Мы боролись за плавучесть судна изо всех сил. Мы уже, право, мечтали о дожде со снегом. Тогда потеплело бы.
Низкие, тяжелые, наполненные влагой тучи не заставили себя долго ждать. Нас догнала вторая волна тайфуна.
Ливень водяной пыли обрушился на судно. Мгновенно вспененные волны снова,. подхватили баржу, как щепку, и принялись швырять из стороны в сторону.
Зиганщин рассказывал потом, что его сбросило с мотора, ударило головой о переборку так, что он едва не потерял сознание.
Он выбрался на палубу, когда вокруг вновь ревел и стонал океан, будто и не было передышки. Ветер словно старался наверстать упущенное. Он точно мстил за часы отдыха, которые нам дал.

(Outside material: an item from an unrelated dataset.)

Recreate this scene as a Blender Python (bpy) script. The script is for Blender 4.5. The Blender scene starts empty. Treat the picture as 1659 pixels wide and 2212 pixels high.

Огромные волны перекатывались через палубу. Они накрывали, как говорится, баржу с «головой» и нас тоже.
Мы спрятались в кубрик.
Прошло с полчаса, как вдруг дверь открылась и вместе с потоком морской воды в помещение ввалился мокрый до нитки Асхат. Оглядев нас, он счастливо улыбнулся.
— Все целы! А я кричу, надрываюсь. Нет никого не палубе. Не стану больше один спать. И не посылайте.
За грохотом волн и воем ветpa мы не слышали криков Асхата. Как его самого-то не смыла волна! Новый вал ворвался в кубрик. Вода плескалась на полу, задерживаемая высоким порогом. Она грозила подмочить продукты.
Я предложил перебраться самим в машинное отделение и припасы туда перетащить.
Мы закрепили как только смогли бочонок с пресной водой и печку и с превеликим трудом перебрались в трюм. К счастью, мы выбрали удачный момент: баржа минуты две шла в ритме с волнами и не зарывалась.
— Она у нас сверхплавучая, — шутил, отряхиваясь от воды, Крючковский.
— Здесь и будем сидеть, пока шторм не утихнет, — сказал Зиганшин.
Так началось наше трюмное сидение. Дежурили мы строго по очереди. Старались как можно больше спать. Когда спишь, не так остро чувствуешь голод, если посчастливится — и во сне не увидишь чего-нибудь съестного: тот самый чудесный в мире солдатский суп или щи, которые повар полным черпаком наливает в объемистый котелок. А как пахнет этот суп. При одном воспоминании даже во сне сводит скулы. А хлеб! Горячий, прямо из пекарни, с хрустящей корочкой и душистым мякишем. Хоть бы не есть, хоть бы только понюхать!